World Can’t Wait Torture Ad - Text October 4
“Can’t the United States see that when we allow someone to be tortured by our agents, it is not only the victim and the perpetrator who are corrupted, not only the ‘intelligence’ that is contaminated, but also everyone who looked away and said they did not know, everyone who consented tacitly to that outrage so they could sleep a little safer at night, all the citizens who did not march in the streets by the millions to demand the resignation of whoever suggested, even whispered, that torture is inevitable in our day and age, that we must embrace its darkness?”
Ariel Dorfman, “Are We Really So Fearful?”
Your government HAS now legally codified torture. The new law allows the government to use “alternative interrogation techniques” that include sleep deprivation, extreme cold, personal degradation, and water boarding (simulated drowning), and that may also include “temporary” disablement, excruciating pain, and psychological disorientation. The new law grants George Bush the sole authority to decide what torture is. Abu Ghraib and the secret renditions were horrible. But to take the next step and write such practices into law is even worse — qualitatively worse.
Your government has officially shredded constitutional promises of basic and fundamental rights to due process. The new law will give the president the right to hold people indefinitely without charging them, and without review from the courts, nullifying habeas corpus rights.
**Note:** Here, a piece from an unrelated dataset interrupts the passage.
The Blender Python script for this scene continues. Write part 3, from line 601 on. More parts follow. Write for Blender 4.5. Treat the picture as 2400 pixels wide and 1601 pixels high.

Congress has now passed legislation that denies defendants the right to see evidence used against them, and allows the use of “evidence” gained through torture. It forbids anyone to invoke the Geneva Conventions in any civil case or habeas corpus proceedings undertaken against the U.S. government, and, according to some experts, it may also forbid this in criminal cases.
Your government – which already holds over 14,000 people overseas without charges — has expanded the definition of who it can hold in this way, for the first time including U.S. citizens not seized on a battlefield.
Your government is rewriting the law on crimes against humanity to exclude itself, incurring the contempt and hatred of people all over the planet. Few in congress made anything but the most token show of opposition, as leading Democrats let Bush set the agenda, staying silent when it mattered, refusing to filibuster, then voting no only when the die was cast.
This unprecedented legalization of torture is part of a package coming from the Bush regime. That package includes an atrocious, nightmarish occupation of Iraq and now the ominous threat of war against Iran. It includes an assault on critical thinking and serious motion toward a theocracy. It includes the criminal response to Hurricane Katrina. It includes a systematic attack on women’s reproductive rights, and the demonization of gay people and denial of their basic human rights. It includes the scapegoating of immigrants and severely repressive new legislation aimed at them.
And it gets worse with every passing week. As the call for The World Can’t Wait–Drive Out the Bush Regime states: “The Bush regime is setting out to radically remake society very quickly, in a fascist way, and for generations to come.” With this legalization of torture, who will now deny that? The stakes are clearly enormous. If Not Now, When? If Not Us, who?
This Must Halt! This entire package must be repudiated, and the whole direction of this country must be reversed.
The political dynamic of fascist-type onslaught from forces represented by Bush — and passivity from everyone else — would (must) begin to be seriously reversed. A real basis for hope could fight its way into existence, and begin to emerge and draw forward others.